Perhaps the most significant reaction against naturalistic performing came from German playwright Bertolt Brecht, in the years before and after World War Two. Ironically Brecht didn't want to bring the audience in from the darkness. He wished to "alienate" them, to make it clear that they were watching a play on stage, and that actors were playing characters. Naturalistic styles of performing had left the audience in the dark, but ironically from Brecht's point of view rather than being excluded, people were actually being dragged too close to the action on stage. Audiences were feeling that the action they were seeing was real, and were becoming emotionally involved, as they would in witnessing any drama in life.

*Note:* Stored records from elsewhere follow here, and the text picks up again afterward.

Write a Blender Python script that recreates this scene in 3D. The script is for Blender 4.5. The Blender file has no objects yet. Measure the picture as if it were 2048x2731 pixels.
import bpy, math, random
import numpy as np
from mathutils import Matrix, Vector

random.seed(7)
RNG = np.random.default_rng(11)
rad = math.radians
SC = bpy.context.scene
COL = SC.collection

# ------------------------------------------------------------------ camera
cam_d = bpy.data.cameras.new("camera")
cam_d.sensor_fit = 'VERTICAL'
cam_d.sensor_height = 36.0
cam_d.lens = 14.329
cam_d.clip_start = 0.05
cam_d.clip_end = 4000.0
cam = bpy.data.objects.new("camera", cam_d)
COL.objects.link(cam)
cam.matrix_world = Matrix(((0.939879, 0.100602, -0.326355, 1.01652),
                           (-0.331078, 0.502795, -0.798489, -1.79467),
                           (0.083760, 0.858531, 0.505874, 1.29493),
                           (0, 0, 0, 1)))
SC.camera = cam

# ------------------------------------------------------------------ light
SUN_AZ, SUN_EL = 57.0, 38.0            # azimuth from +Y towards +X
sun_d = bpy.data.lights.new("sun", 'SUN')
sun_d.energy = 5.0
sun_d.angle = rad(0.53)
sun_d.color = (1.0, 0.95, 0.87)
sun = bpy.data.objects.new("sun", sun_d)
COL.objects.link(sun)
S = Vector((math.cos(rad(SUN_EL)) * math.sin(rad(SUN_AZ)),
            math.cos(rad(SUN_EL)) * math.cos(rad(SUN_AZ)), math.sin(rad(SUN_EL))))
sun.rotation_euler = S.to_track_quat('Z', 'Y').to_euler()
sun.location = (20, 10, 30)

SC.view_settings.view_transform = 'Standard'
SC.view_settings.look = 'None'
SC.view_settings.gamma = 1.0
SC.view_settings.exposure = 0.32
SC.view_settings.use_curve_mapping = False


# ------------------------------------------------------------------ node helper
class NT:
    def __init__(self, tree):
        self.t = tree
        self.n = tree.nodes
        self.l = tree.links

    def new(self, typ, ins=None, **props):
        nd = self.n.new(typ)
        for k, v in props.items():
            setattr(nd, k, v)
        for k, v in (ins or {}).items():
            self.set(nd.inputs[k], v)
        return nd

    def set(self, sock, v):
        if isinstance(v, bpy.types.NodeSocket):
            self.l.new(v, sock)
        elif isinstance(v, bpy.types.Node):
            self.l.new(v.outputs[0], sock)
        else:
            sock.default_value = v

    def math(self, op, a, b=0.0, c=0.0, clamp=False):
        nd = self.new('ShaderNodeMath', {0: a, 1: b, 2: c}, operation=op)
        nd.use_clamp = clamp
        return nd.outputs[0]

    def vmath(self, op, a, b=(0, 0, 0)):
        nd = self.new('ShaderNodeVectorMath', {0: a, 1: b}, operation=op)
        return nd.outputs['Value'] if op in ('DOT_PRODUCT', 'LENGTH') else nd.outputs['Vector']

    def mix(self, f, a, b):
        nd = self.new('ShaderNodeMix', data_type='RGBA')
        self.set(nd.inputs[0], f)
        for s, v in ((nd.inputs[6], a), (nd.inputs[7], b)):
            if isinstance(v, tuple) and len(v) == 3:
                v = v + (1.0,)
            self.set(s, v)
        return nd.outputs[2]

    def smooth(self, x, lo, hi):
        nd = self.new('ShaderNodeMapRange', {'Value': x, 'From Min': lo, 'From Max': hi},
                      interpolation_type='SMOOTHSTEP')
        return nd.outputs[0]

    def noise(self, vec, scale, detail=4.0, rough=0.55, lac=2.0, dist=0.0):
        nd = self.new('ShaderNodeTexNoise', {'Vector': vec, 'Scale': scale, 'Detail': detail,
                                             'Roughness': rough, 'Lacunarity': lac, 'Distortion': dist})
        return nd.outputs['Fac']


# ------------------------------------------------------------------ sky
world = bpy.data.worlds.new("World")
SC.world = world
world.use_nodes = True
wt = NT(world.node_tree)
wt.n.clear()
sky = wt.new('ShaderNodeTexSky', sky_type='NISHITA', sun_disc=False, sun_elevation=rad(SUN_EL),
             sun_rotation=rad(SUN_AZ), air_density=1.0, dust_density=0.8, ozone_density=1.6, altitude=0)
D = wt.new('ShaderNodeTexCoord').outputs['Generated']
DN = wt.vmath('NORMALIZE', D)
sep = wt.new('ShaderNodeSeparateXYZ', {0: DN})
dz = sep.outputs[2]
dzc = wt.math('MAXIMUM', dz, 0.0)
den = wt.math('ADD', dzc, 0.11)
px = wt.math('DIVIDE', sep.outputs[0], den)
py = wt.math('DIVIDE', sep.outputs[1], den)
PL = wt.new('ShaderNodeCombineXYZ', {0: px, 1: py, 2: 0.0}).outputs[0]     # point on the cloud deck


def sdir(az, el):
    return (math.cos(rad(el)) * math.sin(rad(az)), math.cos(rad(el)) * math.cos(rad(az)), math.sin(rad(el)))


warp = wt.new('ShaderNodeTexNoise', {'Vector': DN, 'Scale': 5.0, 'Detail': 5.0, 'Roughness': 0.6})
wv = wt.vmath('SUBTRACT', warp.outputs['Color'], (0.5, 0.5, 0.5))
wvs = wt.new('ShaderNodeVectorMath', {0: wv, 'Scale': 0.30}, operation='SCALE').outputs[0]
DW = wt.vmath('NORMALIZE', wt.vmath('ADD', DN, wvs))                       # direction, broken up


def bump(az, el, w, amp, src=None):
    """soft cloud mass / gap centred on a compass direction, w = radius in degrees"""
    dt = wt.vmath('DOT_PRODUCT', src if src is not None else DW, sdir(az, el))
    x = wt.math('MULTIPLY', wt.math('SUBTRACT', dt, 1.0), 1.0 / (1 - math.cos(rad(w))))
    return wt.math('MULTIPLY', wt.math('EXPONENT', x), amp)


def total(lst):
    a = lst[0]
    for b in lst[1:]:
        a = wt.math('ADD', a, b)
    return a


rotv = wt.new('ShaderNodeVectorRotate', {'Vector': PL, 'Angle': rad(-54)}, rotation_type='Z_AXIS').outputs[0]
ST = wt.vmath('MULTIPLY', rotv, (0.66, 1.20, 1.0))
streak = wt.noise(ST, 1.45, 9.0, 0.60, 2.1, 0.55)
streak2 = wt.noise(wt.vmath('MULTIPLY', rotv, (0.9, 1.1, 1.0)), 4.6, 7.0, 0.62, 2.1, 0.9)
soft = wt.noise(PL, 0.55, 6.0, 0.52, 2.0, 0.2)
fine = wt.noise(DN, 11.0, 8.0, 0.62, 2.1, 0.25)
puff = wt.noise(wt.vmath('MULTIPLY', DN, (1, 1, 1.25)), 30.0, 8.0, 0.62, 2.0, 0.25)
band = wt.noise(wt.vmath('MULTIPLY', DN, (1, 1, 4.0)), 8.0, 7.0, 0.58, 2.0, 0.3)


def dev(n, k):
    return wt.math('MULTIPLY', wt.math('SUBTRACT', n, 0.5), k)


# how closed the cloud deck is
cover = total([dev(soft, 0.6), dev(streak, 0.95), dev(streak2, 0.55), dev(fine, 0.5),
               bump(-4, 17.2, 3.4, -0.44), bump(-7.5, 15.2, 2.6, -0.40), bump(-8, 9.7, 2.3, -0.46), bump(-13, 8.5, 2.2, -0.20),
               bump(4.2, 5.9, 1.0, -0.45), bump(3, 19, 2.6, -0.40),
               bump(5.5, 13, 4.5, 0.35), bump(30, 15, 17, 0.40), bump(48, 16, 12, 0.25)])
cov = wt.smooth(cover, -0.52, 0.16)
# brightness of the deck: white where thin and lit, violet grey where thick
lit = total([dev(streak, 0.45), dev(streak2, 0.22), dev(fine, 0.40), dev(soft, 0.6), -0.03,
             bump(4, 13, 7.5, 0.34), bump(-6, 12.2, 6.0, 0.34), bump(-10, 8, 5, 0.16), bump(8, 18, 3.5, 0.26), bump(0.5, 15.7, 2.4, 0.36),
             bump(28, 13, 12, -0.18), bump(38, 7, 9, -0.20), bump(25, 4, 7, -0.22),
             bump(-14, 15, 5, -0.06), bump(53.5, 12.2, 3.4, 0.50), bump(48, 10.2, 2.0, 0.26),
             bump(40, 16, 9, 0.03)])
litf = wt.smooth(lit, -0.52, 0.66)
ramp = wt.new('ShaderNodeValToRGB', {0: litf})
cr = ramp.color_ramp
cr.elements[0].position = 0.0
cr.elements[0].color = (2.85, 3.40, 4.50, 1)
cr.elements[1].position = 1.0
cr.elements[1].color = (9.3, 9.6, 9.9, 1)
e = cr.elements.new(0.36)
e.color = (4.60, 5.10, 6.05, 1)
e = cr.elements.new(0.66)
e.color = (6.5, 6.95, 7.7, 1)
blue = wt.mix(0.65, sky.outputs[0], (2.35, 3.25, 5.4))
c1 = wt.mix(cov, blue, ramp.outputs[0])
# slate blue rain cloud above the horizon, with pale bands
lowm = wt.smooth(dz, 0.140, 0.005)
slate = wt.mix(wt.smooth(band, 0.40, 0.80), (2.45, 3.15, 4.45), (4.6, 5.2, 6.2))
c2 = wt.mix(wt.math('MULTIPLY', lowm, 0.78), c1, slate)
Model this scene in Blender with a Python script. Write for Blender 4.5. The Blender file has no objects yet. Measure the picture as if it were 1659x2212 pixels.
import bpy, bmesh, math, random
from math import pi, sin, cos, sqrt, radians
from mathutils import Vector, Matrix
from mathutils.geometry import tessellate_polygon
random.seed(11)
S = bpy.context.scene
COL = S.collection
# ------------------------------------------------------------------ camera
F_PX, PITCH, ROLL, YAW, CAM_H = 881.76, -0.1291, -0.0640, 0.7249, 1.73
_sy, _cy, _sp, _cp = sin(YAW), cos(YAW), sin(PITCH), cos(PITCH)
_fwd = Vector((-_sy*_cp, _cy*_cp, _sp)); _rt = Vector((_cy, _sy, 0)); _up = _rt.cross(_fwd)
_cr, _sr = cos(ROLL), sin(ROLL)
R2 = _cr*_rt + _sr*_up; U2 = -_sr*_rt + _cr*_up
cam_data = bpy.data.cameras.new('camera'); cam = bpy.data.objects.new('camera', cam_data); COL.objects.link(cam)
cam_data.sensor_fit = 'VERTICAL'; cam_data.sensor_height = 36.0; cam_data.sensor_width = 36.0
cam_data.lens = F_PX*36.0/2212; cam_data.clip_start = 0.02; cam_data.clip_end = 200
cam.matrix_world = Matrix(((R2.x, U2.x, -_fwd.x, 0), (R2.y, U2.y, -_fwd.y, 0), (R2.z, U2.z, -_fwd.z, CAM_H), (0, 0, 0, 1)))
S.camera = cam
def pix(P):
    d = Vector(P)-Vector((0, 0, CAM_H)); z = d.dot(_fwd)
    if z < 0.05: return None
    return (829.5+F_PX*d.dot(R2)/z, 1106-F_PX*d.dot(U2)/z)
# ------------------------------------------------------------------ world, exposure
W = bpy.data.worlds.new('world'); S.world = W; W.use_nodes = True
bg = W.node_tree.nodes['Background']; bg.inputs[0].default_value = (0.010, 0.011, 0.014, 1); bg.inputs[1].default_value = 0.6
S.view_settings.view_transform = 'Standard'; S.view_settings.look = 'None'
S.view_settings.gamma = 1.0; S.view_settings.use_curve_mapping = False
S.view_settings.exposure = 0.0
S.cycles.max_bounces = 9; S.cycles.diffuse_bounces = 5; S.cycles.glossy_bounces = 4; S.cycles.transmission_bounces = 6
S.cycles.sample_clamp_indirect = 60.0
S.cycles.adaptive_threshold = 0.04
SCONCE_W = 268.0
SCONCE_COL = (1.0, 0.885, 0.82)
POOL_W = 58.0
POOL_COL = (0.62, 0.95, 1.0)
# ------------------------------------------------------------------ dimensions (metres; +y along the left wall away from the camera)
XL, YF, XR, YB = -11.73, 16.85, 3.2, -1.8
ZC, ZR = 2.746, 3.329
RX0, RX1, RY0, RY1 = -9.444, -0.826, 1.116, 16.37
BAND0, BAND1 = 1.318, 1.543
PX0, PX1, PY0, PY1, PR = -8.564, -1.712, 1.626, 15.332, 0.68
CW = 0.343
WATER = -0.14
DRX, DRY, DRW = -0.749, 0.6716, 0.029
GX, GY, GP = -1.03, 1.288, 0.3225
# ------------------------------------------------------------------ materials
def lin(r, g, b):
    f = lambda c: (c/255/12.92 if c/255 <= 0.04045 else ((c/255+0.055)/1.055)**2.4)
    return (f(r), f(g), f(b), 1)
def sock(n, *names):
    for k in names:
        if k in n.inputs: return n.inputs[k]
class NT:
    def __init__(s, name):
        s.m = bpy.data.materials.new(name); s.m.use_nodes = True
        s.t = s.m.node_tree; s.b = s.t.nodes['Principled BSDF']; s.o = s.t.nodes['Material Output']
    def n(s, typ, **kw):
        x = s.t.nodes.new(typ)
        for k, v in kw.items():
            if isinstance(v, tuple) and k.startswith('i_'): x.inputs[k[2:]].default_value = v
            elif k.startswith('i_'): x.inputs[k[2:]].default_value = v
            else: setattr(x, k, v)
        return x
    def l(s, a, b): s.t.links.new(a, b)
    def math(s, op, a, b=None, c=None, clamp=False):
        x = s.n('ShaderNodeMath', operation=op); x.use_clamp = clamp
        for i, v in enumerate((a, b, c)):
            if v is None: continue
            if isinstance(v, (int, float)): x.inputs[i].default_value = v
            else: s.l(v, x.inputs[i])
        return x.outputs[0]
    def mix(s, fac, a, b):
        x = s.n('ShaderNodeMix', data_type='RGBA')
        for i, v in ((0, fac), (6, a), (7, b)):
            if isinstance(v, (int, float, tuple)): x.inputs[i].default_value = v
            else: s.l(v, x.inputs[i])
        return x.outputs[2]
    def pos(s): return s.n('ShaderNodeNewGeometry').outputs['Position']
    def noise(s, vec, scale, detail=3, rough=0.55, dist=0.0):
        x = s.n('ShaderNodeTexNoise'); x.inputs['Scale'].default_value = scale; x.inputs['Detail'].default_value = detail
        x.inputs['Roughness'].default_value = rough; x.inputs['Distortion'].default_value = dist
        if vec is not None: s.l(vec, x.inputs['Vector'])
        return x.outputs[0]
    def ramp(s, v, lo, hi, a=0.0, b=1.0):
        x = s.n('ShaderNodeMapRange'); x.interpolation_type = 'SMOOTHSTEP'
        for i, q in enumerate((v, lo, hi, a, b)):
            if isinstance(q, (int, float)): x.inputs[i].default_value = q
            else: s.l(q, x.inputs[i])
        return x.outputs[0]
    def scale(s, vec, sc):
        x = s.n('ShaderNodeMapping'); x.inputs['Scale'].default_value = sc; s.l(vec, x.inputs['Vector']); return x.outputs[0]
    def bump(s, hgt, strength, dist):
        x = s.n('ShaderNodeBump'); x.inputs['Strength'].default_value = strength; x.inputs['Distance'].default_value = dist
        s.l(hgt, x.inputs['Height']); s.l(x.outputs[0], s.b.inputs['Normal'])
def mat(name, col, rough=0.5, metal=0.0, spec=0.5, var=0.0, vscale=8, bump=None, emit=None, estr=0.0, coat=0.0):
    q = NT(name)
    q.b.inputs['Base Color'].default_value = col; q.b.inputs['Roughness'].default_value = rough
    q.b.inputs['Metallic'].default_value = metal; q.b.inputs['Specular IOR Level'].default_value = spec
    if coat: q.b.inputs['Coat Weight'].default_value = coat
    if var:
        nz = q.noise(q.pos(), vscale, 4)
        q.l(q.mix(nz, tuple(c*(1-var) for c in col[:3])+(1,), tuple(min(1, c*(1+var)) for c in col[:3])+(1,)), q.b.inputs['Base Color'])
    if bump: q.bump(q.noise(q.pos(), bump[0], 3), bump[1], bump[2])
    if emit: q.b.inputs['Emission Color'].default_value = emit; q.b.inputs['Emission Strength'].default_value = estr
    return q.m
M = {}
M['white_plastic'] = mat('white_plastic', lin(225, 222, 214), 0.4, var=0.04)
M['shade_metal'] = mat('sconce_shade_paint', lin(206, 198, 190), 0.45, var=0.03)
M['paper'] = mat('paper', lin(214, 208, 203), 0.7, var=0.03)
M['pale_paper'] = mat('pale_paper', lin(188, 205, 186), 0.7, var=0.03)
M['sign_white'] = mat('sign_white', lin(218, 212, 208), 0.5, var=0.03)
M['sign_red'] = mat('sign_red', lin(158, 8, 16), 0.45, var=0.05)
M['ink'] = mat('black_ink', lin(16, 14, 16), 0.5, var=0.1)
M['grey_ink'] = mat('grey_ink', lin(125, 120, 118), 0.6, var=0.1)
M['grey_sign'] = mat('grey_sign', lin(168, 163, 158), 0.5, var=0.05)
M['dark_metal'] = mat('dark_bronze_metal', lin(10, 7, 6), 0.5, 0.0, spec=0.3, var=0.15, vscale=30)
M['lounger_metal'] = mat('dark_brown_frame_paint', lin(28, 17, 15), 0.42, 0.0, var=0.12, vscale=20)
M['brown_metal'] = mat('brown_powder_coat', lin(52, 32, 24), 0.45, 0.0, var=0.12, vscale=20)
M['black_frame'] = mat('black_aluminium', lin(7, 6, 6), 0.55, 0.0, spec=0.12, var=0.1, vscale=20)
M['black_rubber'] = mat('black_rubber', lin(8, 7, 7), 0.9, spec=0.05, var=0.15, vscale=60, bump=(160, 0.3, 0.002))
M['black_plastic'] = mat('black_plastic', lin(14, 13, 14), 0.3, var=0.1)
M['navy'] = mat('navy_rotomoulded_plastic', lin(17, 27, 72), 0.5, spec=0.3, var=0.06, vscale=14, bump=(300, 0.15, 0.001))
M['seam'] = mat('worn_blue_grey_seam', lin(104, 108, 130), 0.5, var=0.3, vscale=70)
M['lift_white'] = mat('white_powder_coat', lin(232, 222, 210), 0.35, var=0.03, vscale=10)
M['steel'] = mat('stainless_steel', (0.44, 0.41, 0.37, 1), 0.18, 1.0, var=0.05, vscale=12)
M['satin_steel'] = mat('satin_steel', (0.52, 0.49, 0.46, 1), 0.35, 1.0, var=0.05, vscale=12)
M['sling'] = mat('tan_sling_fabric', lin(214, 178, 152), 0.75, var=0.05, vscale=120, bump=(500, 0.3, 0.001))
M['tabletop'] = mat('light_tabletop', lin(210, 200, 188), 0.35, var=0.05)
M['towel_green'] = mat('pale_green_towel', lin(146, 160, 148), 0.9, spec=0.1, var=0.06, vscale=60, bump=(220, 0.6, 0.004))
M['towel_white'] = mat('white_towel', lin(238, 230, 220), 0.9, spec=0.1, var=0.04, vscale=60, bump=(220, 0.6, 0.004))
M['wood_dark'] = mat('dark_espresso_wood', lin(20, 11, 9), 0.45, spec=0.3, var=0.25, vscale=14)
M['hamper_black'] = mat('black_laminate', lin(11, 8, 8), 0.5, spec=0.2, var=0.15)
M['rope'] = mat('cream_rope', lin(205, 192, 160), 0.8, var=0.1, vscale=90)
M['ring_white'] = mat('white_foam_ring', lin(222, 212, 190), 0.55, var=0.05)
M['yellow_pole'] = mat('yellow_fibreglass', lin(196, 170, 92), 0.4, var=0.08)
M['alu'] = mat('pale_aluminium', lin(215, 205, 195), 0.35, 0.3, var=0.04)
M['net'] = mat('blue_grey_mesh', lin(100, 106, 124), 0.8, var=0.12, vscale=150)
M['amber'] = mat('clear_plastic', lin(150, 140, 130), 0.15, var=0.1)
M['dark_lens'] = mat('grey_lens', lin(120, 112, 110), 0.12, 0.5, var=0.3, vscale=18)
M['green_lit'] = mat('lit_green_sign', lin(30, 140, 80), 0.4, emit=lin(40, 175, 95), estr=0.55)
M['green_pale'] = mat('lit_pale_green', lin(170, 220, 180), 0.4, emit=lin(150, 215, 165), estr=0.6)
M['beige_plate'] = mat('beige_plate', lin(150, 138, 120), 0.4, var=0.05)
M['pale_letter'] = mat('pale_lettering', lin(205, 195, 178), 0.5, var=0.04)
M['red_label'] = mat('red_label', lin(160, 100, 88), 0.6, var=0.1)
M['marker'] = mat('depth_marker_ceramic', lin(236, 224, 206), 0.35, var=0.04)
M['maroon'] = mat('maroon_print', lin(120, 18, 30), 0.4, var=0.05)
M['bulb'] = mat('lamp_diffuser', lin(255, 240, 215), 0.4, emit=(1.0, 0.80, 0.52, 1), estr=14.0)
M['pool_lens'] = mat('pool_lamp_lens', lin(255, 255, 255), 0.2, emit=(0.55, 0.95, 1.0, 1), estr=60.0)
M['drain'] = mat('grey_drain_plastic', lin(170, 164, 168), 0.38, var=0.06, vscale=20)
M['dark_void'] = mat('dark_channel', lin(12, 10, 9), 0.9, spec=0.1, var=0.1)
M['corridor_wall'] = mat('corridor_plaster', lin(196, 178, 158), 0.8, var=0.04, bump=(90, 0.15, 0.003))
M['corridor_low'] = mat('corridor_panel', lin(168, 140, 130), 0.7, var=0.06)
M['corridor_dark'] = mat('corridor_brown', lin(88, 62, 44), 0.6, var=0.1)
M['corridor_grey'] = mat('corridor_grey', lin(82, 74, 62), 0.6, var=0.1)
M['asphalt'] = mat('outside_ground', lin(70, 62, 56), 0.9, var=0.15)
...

Characters in TV or film drama do take on precisely this kind of independent life for viewers. Brecht felt that this intense emotional involvement meant that audiences were less likely to think about what they were seeing. It was an interesting point of view, and in many ways recalled the acting of Shakespeare's time, where actors would sometimes break out of their dramatic world to address the audience. This just goes to show that theatre's relationship with its audience can be strange and contradictory. Sometimes the ways in which the audience is brought closer also serve to distance it. Theatre began when audiences became separated from actors, but that separation can cancel itself out in unexpected ways. Perhaps in a deeper sense the long lost comforting rituals are still playing themselves out in the unpredictable conflict that theatre introduced. A play like Romeo and Juliet itself becomes ritual, played out from one generation to the next. Then the challenge is to reignite the excitement, bring the uncertainly of conflict back into the well known ritual. As Brecht said in 1953 of classic plays: "The genuine respect demanded by these works entails that we expose any respect of a false, hypocritical, lip-serving nature." (From Classical Status as an Inhibiting Factor) A famous play will stir the passions of its time, and then become a classic, playing like a ritual. It spends its time as an enemy of the people, and suffers in the widerness, before being accepted as a pillar of civilsation. So many great works have gone through this transformation. To a certain extent I don't think it can be avoided. The drama of today that stirs things up, will in its turn become the ritual of tomorrow.